Analyze the causes of the Cold War, with the free world on one side and Soviet client states on the other, including competition for influence in such places as Egypt, the Congo, Vietnam, and Chile.

Understand the importance of the Truman Doctrine and the Marshall Plan, which established the pattern for America's postwar policy of supplying economic and military aid to prevent the spread of Communism and the resulting economic and political competition in arenas such as Southeast Asia (i.e., the Korean War, Vietnam War), Cuba, and Africa.

Analyze the Chinese Civil War, the rise of Mao Tse-tung, and the subsequent political and economic upheavals in China ( e.g., the Great Leap Forward, the Cultural Revolution, and the Tiananmen Square uprising).

Describe the uprisings in Poland (1952), Hungary (1956), and Czechoslovakia (1968) and those countries' resurgence in the 1970s and 1980s as people in Soviet satellites sought freedom from Soviet control.

Understand how the forces of nationalism developed in the Middle East, how the Holocaust affected world opinion regarding the need for a Jewish state, and the significance and effects  of the location and establishment of Israel on world affairs.

Analyze the reasons for the collapse of the Soviet Union, including the weakness of the command economy, burdens of military commitments, and growing resistance to Soviet rule by dissidents in satellite states and the non-Russian Soviet republics.

Discuss the establishment and work of the United Nations and the purposes and functions of the Warsaw Pact, SEATO, NATO, and the Organization of American States.

10.11 Students analyze the integration of countries into the world economy and the information, technological, and communications revolutions (e.g., television, satellites, and computers).

11.8 Students analyze the economic boom and social transformation of post-World War II America.

Describe the increased powers of the presidency in response to the Great Depression, World War II, and the Cold War.

Discuss forms of popular culture, with emphasis on their origins and geographic diffusion (e.g., jazz and other forms of popular music, professional sports, architectural and artistic styles).

11.9 Students analyze U.S. foreign policy since World   War II.

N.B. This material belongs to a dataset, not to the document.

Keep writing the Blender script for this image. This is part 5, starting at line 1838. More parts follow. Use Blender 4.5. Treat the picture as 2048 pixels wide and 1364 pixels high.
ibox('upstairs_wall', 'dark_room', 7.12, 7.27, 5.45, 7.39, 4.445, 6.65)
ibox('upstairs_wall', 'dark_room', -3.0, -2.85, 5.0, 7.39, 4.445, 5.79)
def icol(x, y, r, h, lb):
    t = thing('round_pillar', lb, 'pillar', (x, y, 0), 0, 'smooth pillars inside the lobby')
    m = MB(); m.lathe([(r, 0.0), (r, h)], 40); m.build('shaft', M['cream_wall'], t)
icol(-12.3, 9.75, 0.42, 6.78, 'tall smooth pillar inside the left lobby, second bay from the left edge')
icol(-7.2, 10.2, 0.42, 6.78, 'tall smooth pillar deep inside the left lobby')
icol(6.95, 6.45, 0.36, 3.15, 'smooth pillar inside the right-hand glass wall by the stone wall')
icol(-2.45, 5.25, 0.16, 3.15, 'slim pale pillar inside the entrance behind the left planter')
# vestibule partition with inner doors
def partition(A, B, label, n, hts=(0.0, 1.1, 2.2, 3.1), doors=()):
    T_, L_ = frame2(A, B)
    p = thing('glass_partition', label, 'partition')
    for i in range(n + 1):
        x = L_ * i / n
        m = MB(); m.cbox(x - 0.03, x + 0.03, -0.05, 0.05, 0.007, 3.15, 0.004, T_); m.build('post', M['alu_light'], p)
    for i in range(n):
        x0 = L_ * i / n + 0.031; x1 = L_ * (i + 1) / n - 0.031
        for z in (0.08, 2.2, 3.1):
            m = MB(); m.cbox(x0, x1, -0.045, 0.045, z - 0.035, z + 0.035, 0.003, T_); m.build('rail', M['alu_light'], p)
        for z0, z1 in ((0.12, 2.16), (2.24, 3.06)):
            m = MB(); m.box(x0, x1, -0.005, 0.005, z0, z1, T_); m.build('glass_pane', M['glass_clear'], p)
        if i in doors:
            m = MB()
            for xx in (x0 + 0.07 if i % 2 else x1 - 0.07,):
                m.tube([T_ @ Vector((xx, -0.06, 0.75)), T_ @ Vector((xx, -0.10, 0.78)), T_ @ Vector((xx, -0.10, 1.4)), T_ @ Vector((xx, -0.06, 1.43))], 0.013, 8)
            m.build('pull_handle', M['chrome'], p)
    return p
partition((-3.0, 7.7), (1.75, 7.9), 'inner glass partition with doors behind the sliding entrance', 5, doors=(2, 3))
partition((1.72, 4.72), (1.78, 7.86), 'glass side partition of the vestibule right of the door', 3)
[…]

Trace the origins and geopolitical consequences (foreign and domestic) of the Cold War and containment policy, including the following:

The era of McCarthyism, instances of domestic Communism (e.g., Alger Hiss) and blacklisting

The Truman Doctrine

The Berlin Blockade

The Korean War

The Bay of Pigs invasion and the Cuban Missile Crisis

Atomic testing in the American West, the "mutual assured destruction" doctrine, and disarmament policies

The Vietnam War

Latin American policy

11.10 Students analyze the development of federal civil rights and voting rights.

Explain how demands of African Americans helped produce a stimulus for civil rights, including President Roosevelt's ban on racial discrimination in defense industries in 1941, and how African Americans' service in World War II produced a stimulus   for President Truman's decision to end segregation in the armed forces in 1948.

Describe the collaboration on legal strategy between African American and white civil rights lawyers to end racial segregation in higher education.

Examine the roles of civil rights advocates (e.g., A. Philip Randolph, Martin Luther King, Jr., Malcolm X, Thurgood Marshall, James Farmer, Rosa Parks), including the significance of Martin Luther King, Jr. 's "Letter from Birmingham Jail" and "I Have a Dream" speech.

Discuss the diffusion of the civil rights movement of African Americans from the churches of the rural South and the urban  North, including the resistance to racial desegregation in Little Rock and Birmingham, and how the advances influenced the agendas, strategies, and effectiveness of the quests of American Indians, Asian Americans, and Hispanic Americans for civil rights and equal opportunities.

11.11 Students analyze the major social problems and domestic policy issues in contemporary American society.

Describe the changing roles of women in society as reflected in the entry of more women into the labor force and the changing family structure.

Explain the constitutional crisis originating from the Watergate scandal.